In Rabbi Telushkin’s “Biblical Literacy,” he credits Rabbi Eliach (“just a wonderful person”) for developing “my ability to study the Bible and other Jewish texts in the original.” Rabbi Eliach “has a masterful ability to illuminate with fresh insights the biblical texts that I and others might have read a dozen times.”

Leon Wieseltier, The New Republic’s literary editor and a Flatbush graduate [full disclosure: he is the brother of Thea Wieseltier, The Jewish Week’s director of strategic projects and also a Flatbush grad], e-mails, “Rabbi Eliach is the most enlightened Jewish believer I have ever known. He taught me tolerance, and spiritual curiosity, and exegetical imagination, and the love of the Hebrew language; and his example of religious reason has had a lasting influence upon my own path. If ever I have had a rabbi, as the tradition instructs one to have a rabbi, it has been him. If there were more teachers and thinkers like him, the Orthodox world, the Jewish world, would be a more decent and more competent and more stimulating place. I stand gratefully on his shoulders.”

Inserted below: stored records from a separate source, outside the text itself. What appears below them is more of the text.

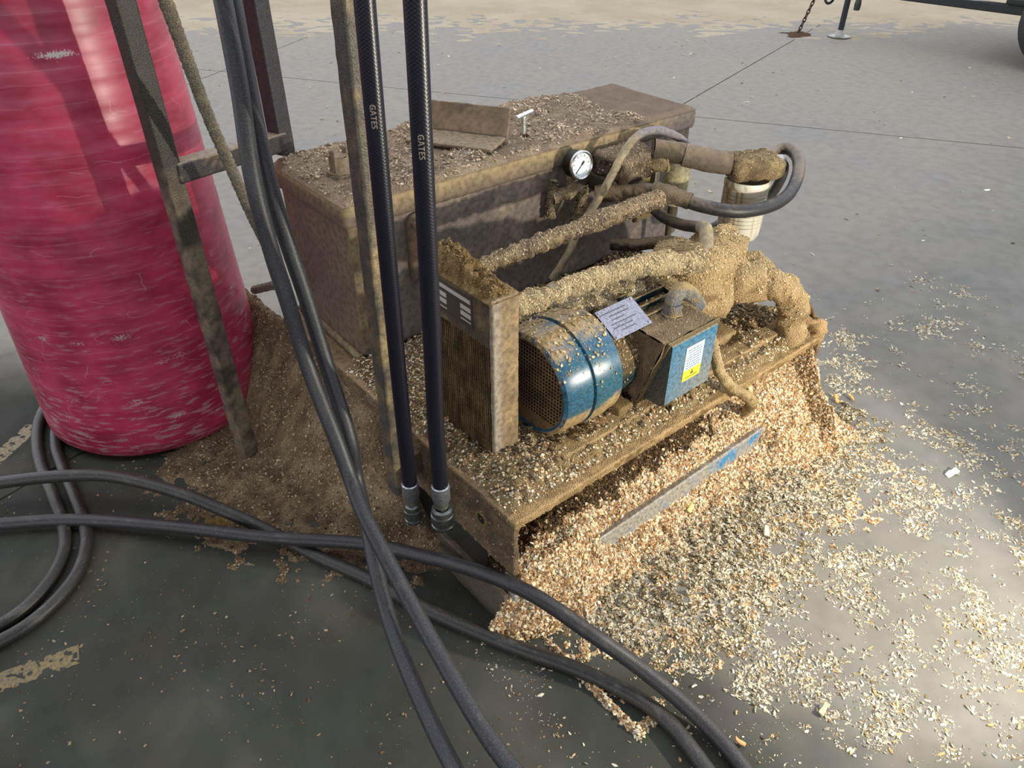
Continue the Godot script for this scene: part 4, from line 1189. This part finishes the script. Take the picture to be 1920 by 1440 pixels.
	part("canister", bc.paint(func(q, _n): return K("cfc69e") if q.y < 0.632 else K("8b846c")), M.plain_paint, br)
	var bs := MB.new().tube(PackedVector3Array([Vector3(1.235, 0.555, -0.62), Vector3(1.233, 0.47, -0.622), Vector3(1.232, 0.36, -0.624)]), func(a: float, tot: float) -> float: return lerpf(0.016, 0.007, a / tot), 10)
	part("drain_tube", bs.paint(func(_q, _n): return K("3b352e")), M.steel, br)
	var pl := MB.new().rbox(Vector3(1.15, 0.62, -0.675), Vector3(0.09, 0.24, 0.012), 0.003, Basis(), 0.03)
	part("bracket", pl.paint(dusty(K("5d5134"), K("8d7f50"), 0.5, 0.2)), M.steel, br)
	# flexible conduit drooping from the terminal box over the deck edge
	var cd := MB.new().tube(MB.curve([Vector3(0.700, 0.545, -0.095), Vector3(0.716, 0.520, -0.060), Vector3(0.724, 0.470, -0.036), Vector3(0.734, 0.412, -0.014), Vector3(0.763, 0.366, 0.012), Vector3(0.803, 0.332, 0.036), Vector3(0.850, 0.285, 0.030), Vector3(0.90, 0.225, 0.0), Vector3(0.94, 0.17, -0.03)], 0.005), func(a: float, _t: float) -> float: return 0.0135 + 0.0012 * sin(a * 700.0), 14)
	single("conduit", cd.rough(lumps(0.003, 50.0)).paint(dusty(K("9c8458"), K("d5bd8e"), 0.6, 0.2)), M.dust, "dusty flexible conduit drooping from the terminal box over the skid's front edge", "conduit")

# ------------------------------------------------------------------ hoses, tank and frame on the left
func hose(called: String, ctrl: Array, r: float, label: String, group := "", tone := "272a33", cover := -0.06) -> MeshInstance3D:
	var b := MB.new().tube(MB.curve(ctrl, 0.012), r, 20)
	b.paint(dusty(K(tone), K("68645f"), cover, 0.2, 22.0))
	return single(called, b, M.rubber, label, "hose", group)

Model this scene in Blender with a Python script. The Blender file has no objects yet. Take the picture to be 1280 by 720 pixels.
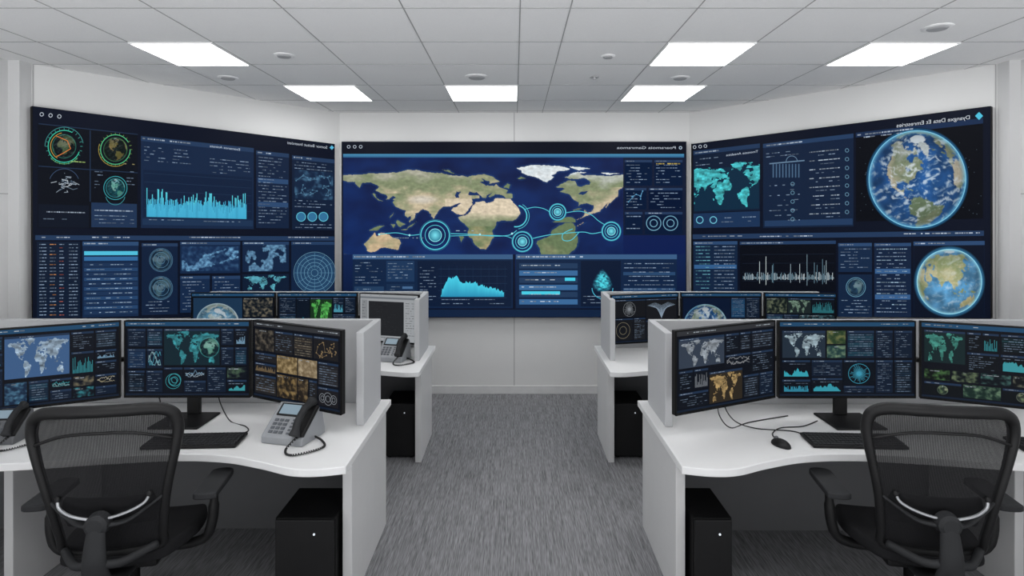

In his Upper East Side apartment, Rabbi Eliach offers a guest a plate of fruit. “When my mother would offer a guest food, she’d say, “Here, make a bracha [blessing].” More than 80 years later, he gently says the same.

Ordained at the Hevron Yeshiva in 1943, “I was with Bnei Akiva when we heard a group was coming, Yaldei Tehran [the children from Tehran], they were called,” actually some 800 Jewish children from Poland who were transported through Tehran to the Yishuv, the pre-State Jewish community. “They had no parents, no family. I volunteered to help.” Before rabbinical school he had been in a teacher’s college, “and it was there, with Yaldei Tehran, I decided that what I really wanted to do: teach.”

While teaching in Kfar Batya, another youth village, he fell in love with Yaffa, one of the older students and a Lithuanian refugee. Yaffa Eliach, of course, would go on to become famous in her own right, a pivotal Holocaust scholar, innovating the use of survivor testimony. Now ailing, “she was a brilliant student, brilliant,” her husband remembers. “We spoke about Tanach,” the Hebrew Bible, he says, and then he starts to laugh. “We were a different generation,” he says.

In 1953, Joel Braverman, founder of the Yeshivah of Flatbush, was in Israel, saw Rabbi Eliach teaching a class, and recruited him for Flatbush, if only for a year or two, which turned into almost 60. It’s only fitting that he’ll be celebrating his 90th birthday at the yeshiva next week.

A new year, a new school year, begins.